Typical Black Forest Valley:


Gorgeous Farm House:


Front View:



Although we knew the basic direction of travel, with a few villages in mind, we decided to consult with the first Rathaus (town information office).  The attendant, fortunately, spoke some English, and provided us with maps and we were on our way.

Our first stop was a Benedictine Monastery,  Saint Trudpert in Munstertal in the Black Forest. Unbelievable in size and quite ornate! Today it is still in operation, but is now the home to the Sisters of St. Joseph of St. Marc. St. Trudpert brought Christianity to this area in the year 607AD.  In the year 815AD, the Monks built the Monastery in his honor and lived there from 815AD to 1806.  It is an exceptional property with beautiful gardens, spotlessly clean and well preserved.

Inside the chapel of St. Trudpert:



Our next stop was the Belchen overlook, a 4000 foot summit accessible only by gondola. Our expectations were high, hoping for a truly memorable experience within the Black Forest.  The driving was tough at times, with roads that continually twisted and turned, and occasionally allowed for only one car width.  We got disoriented (some would say lost) at several points, but eventually found our way to the gondola stop and the peak, which was worth the ordeal of an hour long drive climbing higher and higher.  The pictures might capture the majesty of the location, but to be there and feel the hot sun, and crisp breezes is hard to capture in a photo.  Our high expectations were met at the top, with an incredible 360 degree view of 3 different countries.

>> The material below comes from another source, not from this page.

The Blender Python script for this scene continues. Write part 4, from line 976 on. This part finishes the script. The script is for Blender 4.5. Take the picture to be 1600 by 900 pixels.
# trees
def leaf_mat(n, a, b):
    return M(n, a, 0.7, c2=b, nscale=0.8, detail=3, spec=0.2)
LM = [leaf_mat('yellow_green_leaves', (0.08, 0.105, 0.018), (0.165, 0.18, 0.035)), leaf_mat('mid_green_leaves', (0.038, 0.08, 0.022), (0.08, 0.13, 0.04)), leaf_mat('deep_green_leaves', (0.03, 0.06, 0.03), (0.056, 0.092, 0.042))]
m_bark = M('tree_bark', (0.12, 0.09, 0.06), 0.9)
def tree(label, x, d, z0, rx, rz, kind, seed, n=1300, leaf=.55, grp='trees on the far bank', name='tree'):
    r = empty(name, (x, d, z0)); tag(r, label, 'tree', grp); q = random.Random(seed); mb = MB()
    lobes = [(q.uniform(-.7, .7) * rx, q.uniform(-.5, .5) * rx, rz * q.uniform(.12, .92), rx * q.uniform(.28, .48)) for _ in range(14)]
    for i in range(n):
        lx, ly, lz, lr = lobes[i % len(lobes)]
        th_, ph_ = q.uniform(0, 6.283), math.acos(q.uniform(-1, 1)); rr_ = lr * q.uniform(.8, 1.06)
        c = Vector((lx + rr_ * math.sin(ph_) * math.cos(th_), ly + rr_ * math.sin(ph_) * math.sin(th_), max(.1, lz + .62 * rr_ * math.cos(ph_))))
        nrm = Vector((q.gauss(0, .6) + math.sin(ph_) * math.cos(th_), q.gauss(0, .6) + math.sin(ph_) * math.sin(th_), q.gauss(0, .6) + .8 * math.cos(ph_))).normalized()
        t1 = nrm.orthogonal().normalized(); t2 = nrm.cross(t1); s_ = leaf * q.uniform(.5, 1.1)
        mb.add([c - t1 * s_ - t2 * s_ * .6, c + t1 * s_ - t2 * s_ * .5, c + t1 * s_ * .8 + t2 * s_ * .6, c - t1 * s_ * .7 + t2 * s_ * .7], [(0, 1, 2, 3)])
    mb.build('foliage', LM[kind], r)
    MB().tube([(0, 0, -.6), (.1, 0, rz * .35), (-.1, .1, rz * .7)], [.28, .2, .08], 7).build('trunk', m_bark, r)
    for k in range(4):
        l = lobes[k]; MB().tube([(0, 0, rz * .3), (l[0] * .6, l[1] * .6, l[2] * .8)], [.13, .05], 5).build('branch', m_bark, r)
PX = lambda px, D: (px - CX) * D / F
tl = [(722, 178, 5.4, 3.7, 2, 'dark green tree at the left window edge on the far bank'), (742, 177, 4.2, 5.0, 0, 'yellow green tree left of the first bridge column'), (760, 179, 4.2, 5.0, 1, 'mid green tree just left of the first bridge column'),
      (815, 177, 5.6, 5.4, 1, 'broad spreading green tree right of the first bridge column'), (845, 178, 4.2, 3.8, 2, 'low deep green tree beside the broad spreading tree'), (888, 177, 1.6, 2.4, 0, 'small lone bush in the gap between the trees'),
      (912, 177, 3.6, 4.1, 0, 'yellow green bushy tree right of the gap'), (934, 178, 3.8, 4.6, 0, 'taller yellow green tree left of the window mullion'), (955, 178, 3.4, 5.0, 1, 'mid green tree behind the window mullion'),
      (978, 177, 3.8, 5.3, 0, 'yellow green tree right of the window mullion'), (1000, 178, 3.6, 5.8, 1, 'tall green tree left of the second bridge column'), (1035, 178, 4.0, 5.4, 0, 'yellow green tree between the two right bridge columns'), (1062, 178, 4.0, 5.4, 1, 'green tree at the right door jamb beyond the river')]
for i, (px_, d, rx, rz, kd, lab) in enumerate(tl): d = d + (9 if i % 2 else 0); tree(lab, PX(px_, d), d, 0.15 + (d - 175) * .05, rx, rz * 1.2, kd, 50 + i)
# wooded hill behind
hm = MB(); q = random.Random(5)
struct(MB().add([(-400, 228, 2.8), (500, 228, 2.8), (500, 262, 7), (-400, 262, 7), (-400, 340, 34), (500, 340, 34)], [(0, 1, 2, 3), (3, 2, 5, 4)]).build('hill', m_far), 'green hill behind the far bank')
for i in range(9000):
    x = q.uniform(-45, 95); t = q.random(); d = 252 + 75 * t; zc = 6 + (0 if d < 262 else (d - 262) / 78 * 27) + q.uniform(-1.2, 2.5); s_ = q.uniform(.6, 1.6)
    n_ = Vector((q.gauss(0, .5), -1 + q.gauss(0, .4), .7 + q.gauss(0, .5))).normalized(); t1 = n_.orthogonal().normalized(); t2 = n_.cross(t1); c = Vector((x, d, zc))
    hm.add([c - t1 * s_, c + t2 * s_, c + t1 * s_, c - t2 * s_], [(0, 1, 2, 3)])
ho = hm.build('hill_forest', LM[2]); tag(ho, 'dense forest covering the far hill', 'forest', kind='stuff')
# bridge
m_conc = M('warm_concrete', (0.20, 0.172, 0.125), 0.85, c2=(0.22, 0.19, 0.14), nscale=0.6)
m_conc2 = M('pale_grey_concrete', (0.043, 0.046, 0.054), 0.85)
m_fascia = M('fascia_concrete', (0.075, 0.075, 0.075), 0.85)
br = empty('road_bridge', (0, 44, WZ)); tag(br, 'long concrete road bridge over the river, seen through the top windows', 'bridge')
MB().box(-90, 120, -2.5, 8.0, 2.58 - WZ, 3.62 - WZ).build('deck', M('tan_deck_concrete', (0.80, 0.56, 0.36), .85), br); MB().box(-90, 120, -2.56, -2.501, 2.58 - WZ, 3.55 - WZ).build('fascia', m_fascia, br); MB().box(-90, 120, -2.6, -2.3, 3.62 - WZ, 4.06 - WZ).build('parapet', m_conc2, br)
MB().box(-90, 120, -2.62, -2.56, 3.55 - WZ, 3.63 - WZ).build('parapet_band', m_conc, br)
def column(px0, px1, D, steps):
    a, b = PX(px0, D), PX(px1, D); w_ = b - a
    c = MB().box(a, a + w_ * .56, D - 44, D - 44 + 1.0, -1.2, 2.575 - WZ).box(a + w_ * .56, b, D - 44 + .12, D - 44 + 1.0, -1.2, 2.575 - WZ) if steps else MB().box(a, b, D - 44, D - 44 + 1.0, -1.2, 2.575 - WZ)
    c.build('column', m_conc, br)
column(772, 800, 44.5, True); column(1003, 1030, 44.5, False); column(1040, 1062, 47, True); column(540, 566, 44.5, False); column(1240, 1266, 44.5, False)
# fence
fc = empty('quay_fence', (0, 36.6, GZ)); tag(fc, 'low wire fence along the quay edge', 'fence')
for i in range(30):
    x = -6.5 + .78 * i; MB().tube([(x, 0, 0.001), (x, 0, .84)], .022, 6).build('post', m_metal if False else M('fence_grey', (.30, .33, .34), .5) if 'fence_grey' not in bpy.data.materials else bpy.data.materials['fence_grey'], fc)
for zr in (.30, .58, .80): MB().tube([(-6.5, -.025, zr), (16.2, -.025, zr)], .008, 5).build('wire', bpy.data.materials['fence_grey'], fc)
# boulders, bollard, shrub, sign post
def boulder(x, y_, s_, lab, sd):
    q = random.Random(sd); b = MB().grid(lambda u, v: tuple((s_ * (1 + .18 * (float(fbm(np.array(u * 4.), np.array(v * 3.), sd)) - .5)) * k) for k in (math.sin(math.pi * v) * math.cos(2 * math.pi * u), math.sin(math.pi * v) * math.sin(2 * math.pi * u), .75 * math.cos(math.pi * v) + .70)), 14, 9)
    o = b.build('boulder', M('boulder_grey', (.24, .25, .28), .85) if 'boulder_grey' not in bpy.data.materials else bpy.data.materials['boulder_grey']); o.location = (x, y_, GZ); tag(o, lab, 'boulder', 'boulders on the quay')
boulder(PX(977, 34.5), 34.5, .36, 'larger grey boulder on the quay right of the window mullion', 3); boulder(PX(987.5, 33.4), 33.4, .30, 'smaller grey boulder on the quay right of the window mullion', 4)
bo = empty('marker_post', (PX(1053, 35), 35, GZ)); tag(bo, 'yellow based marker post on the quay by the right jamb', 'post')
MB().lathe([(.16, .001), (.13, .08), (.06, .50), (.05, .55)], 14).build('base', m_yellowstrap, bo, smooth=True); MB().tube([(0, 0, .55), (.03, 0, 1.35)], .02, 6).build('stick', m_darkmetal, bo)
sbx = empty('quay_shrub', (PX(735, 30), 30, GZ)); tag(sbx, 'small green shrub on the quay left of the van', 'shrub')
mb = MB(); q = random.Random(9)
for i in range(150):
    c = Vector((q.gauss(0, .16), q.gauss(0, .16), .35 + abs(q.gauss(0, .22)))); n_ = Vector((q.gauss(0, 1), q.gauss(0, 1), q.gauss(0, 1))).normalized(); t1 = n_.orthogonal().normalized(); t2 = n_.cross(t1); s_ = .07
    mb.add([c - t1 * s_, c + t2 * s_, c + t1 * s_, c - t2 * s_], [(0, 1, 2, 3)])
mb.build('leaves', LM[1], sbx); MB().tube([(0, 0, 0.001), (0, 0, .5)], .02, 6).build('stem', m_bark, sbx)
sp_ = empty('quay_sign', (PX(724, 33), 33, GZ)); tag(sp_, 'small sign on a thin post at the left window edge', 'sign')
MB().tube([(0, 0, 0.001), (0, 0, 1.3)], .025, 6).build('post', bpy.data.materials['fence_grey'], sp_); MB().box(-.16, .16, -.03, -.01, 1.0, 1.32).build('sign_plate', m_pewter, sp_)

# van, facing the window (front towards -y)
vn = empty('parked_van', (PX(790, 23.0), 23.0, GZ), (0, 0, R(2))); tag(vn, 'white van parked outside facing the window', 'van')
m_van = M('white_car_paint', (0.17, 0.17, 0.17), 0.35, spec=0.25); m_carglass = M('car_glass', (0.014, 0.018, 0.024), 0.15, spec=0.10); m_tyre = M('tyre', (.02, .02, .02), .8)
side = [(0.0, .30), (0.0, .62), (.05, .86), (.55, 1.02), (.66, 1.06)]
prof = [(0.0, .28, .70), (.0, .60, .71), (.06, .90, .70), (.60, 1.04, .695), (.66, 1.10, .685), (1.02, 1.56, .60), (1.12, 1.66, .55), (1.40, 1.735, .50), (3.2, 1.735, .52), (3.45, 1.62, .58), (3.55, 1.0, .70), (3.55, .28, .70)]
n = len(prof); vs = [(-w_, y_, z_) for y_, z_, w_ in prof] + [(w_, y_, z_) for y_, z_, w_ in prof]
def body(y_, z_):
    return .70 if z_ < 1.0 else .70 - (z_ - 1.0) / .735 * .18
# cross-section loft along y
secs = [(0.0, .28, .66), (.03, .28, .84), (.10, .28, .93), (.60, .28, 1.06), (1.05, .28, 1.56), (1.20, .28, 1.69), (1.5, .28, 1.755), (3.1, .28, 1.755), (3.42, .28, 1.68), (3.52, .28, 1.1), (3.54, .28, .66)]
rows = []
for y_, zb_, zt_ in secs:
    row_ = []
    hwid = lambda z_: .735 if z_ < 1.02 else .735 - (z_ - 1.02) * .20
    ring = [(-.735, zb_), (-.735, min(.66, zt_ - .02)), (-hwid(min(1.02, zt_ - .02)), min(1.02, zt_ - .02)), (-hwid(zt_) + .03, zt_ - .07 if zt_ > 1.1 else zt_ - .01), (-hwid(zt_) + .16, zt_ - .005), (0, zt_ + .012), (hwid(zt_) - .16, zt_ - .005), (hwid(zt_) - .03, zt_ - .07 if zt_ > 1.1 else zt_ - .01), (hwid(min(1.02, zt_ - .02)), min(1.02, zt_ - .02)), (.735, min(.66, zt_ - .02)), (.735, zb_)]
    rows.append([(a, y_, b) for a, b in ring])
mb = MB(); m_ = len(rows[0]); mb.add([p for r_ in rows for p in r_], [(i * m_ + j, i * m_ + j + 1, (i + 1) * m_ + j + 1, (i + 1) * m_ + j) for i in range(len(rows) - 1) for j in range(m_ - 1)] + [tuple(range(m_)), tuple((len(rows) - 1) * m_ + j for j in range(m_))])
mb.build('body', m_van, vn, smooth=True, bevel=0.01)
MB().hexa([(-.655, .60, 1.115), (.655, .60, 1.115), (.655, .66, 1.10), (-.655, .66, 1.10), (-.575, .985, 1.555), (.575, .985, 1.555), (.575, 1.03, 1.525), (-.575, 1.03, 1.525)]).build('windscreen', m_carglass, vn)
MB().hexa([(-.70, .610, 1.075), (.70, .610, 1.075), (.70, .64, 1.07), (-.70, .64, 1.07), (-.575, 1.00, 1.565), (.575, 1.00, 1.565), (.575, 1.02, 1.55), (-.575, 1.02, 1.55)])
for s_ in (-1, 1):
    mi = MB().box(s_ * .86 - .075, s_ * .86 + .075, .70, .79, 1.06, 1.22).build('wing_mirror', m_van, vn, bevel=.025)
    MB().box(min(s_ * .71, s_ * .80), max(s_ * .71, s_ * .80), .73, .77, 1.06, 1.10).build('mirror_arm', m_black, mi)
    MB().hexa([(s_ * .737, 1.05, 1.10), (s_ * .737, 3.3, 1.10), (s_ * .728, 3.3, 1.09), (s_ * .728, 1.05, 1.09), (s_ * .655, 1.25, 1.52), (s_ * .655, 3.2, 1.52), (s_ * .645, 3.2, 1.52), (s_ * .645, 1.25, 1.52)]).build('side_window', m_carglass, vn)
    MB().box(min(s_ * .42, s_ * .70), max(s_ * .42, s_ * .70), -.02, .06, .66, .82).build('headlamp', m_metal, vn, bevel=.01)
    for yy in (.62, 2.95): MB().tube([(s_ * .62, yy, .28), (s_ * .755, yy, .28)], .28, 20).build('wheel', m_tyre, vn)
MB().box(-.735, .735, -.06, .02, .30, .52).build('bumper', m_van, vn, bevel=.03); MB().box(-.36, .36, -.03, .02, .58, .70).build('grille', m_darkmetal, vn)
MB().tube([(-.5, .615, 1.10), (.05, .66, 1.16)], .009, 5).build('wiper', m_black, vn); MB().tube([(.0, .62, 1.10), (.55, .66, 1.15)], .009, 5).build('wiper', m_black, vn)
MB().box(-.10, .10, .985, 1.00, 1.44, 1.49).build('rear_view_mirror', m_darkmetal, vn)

The House at the top of Belchen:


View from Belchen to the West. Vosges Mountains (France) in distance:


Beautiful flowers at the top:


Serious German at the top:



Lastly we found our way to Triberg, the Cuckoo Clock capital of the world.  This was a special place for a Cuckoo Clock Geek like Alan- it resembled Disney World in some ways. A bit touristy, but one of a kind, and still pretty cool.  We went in several shops, and received a lesson from an authentic Cuckoo Clock maker on the differences in craftsmanship that exist between different products.